> [REQUIREMENTS] The records that follow must be reproduced in full, exactly as written.

___ DATA ENTRIES ___

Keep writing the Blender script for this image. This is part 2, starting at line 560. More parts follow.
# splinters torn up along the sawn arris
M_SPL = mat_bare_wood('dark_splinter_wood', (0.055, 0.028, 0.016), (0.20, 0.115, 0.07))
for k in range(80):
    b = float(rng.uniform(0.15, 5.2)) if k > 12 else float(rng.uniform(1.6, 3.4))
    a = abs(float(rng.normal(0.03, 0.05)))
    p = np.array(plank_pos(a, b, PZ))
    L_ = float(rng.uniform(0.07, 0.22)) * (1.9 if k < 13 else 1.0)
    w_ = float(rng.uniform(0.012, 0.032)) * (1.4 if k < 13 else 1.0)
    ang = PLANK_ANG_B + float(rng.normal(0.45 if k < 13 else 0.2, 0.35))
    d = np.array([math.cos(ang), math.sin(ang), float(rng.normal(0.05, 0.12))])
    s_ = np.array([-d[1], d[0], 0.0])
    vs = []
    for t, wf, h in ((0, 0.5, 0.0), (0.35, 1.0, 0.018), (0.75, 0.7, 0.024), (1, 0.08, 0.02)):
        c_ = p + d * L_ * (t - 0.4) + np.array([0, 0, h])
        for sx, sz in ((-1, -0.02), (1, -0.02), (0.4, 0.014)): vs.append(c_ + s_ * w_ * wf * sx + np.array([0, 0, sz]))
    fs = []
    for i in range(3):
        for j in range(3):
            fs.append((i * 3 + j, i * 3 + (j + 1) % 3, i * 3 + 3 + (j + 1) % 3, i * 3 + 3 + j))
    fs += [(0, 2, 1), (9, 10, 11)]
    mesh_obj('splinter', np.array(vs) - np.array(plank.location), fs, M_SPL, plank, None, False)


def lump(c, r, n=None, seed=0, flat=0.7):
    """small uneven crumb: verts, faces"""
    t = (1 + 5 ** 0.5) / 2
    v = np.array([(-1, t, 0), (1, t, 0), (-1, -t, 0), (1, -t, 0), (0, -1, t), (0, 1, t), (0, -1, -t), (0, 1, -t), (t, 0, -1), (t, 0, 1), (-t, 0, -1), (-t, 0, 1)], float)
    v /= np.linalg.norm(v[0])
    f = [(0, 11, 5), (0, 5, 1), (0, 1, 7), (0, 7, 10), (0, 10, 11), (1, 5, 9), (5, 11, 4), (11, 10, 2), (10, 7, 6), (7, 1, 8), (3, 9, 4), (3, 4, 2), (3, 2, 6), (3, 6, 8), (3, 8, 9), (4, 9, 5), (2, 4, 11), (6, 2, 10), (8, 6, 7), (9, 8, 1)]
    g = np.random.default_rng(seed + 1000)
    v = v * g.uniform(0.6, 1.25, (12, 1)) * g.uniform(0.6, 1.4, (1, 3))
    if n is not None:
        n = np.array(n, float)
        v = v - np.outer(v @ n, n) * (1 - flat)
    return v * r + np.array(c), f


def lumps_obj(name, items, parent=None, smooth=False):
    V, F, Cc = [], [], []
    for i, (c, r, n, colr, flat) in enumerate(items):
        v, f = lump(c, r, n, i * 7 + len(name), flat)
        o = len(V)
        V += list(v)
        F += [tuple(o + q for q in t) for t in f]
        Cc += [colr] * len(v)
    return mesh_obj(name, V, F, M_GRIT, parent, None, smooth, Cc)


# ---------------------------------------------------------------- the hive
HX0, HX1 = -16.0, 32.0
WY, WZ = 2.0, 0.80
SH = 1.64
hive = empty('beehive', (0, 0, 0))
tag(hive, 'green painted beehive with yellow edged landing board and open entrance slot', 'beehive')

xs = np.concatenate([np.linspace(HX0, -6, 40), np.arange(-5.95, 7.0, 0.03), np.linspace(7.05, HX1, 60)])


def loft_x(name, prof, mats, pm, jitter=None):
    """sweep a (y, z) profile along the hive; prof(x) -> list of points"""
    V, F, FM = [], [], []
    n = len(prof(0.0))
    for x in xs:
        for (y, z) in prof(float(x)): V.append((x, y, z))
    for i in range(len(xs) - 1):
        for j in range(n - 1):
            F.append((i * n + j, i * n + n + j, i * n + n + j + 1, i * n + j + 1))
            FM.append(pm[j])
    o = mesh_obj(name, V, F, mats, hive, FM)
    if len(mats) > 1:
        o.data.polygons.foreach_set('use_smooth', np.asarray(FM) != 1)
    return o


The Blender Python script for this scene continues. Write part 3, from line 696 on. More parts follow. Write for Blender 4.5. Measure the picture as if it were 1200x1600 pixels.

___

> [ANSWER TO THE EXERCISE]
Keep writing the Blender script for this image. This is part 2, starting at line 560. More parts follow.
# splinters torn up along the sawn arris
M_SPL = mat_bare_wood('dark_splinter_wood', (0.055, 0.028, 0.016), (0.20, 0.115, 0.07))
for k in range(80):
    b = float(rng.uniform(0.15, 5.2)) if k > 12 else float(rng.uniform(1.6, 3.4))
    a = abs(float(rng.normal(0.03, 0.05)))
    p = np.array(plank_pos(a, b, PZ))
    L_ = float(rng.uniform(0.07, 0.22)) * (1.9 if k < 13 else 1.0)
    w_ = float(rng.uniform(0.012, 0.032)) * (1.4 if k < 13 else 1.0)
    ang = PLANK_ANG_B + float(rng.normal(0.45 if k < 13 else 0.2, 0.35))
    d = np.array([math.cos(ang), math.sin(ang), float(rng.normal(0.05, 0.12))])
    s_ = np.array([-d[1], d[0], 0.0])
    vs = []
    for t, wf, h in ((0, 0.5, 0.0), (0.35, 1.0, 0.018), (0.75, 0.7, 0.024), (1, 0.08, 0.02)):
        c_ = p + d * L_ * (t - 0.4) + np.array([0, 0, h])
        for sx, sz in ((-1, -0.02), (1, -0.02), (0.4, 0.014)): vs.append(c_ + s_ * w_ * wf * sx + np.array([0, 0, sz]))
    fs = []
    for i in range(3):
        for j in range(3):
            fs.append((i * 3 + j, i * 3 + (j + 1) % 3, i * 3 + 3 + (j + 1) % 3, i * 3 + 3 + j))
    fs += [(0, 2, 1), (9, 10, 11)]
    mesh_obj('splinter', np.array(vs) - np.array(plank.location), fs, M_SPL, plank, None, False)


def lump(c, r, n=None, seed=0, flat=0.7):
    """small uneven crumb: verts, faces"""
    t = (1 + 5 ** 0.5) / 2
    v = np.array([(-1, t, 0), (1, t, 0), (-1, -t, 0), (1, -t, 0), (0, -1, t), (0, 1, t), (0, -1, -t), (0, 1, -t), (t, 0, -1), (t, 0, 1), (-t, 0, -1), (-t, 0, 1)], float)
    v /= np.linalg.norm(v[0])
    f = [(0, 11, 5), (0, 5, 1), (0, 1, 7), (0, 7, 10), (0, 10, 11), (1, 5, 9), (5, 11, 4), (11, 10, 2), (10, 7, 6), (7, 1, 8), (3, 9, 4), (3, 4, 2), (3, 2, 6), (3, 6, 8), (3, 8, 9), (4, 9, 5), (2, 4, 11), (6, 2, 10), (8, 6, 7), (9, 8, 1)]
    g = np.random.default_rng(seed + 1000)
    v = v * g.uniform(0.6, 1.25, (12, 1)) * g.uniform(0.6, 1.4, (1, 3))
    if n is not None:
        n = np.array(n, float)
        v = v - np.outer(v @ n, n) * (1 - flat)
    return v * r + np.array(c), f


def lumps_obj(name, items, parent=None, smooth=False):
    V, F, Cc = [], [], []
    for i, (c, r, n, colr, flat) in enumerate(items):
        v, f = lump(c, r, n, i * 7 + len(name), flat)
        o = len(V)
        V += list(v)
        F += [tuple(o + q for q in t) for t in f]
        Cc += [colr] * len(v)
    return mesh_obj(name, V, F, M_GRIT, parent, None, smooth, Cc)


# ---------------------------------------------------------------- the hive
HX0, HX1 = -16.0, 32.0
WY, WZ = 2.0, 0.80
SH = 1.64
hive = empty('beehive', (0, 0, 0))
tag(hive, 'green painted beehive with yellow edged landing board and open entrance slot', 'beehive')

xs = np.concatenate([np.linspace(HX0, -6, 40), np.arange(-5.95, 7.0, 0.03), np.linspace(7.05, HX1, 60)])


def loft_x(name, prof, mats, pm, jitter=None):
    """sweep a (y, z) profile along the hive; prof(x) -> list of points"""
    V, F, FM = [], [], []
    n = len(prof(0.0))
    for x in xs:
        for (y, z) in prof(float(x)): V.append((x, y, z))
    for i in range(len(xs) - 1):
        for j in range(n - 1):
            F.append((i * n + j, i * n + n + j, i * n + n + j + 1, i * n + j + 1))
            FM.append(pm[j])
    o = mesh_obj(name, V, F, mats, hive, FM)
    if len(mats) > 1:
        o.data.polygons.foreach_set('use_smooth', np.asarray(FM) != 1)
    return o


The Blender Python script for this scene continues. Write part 3, from line 696 on. More parts follow. Write for Blender 4.5. Measure the picture as if it were 1200x1600 pixels.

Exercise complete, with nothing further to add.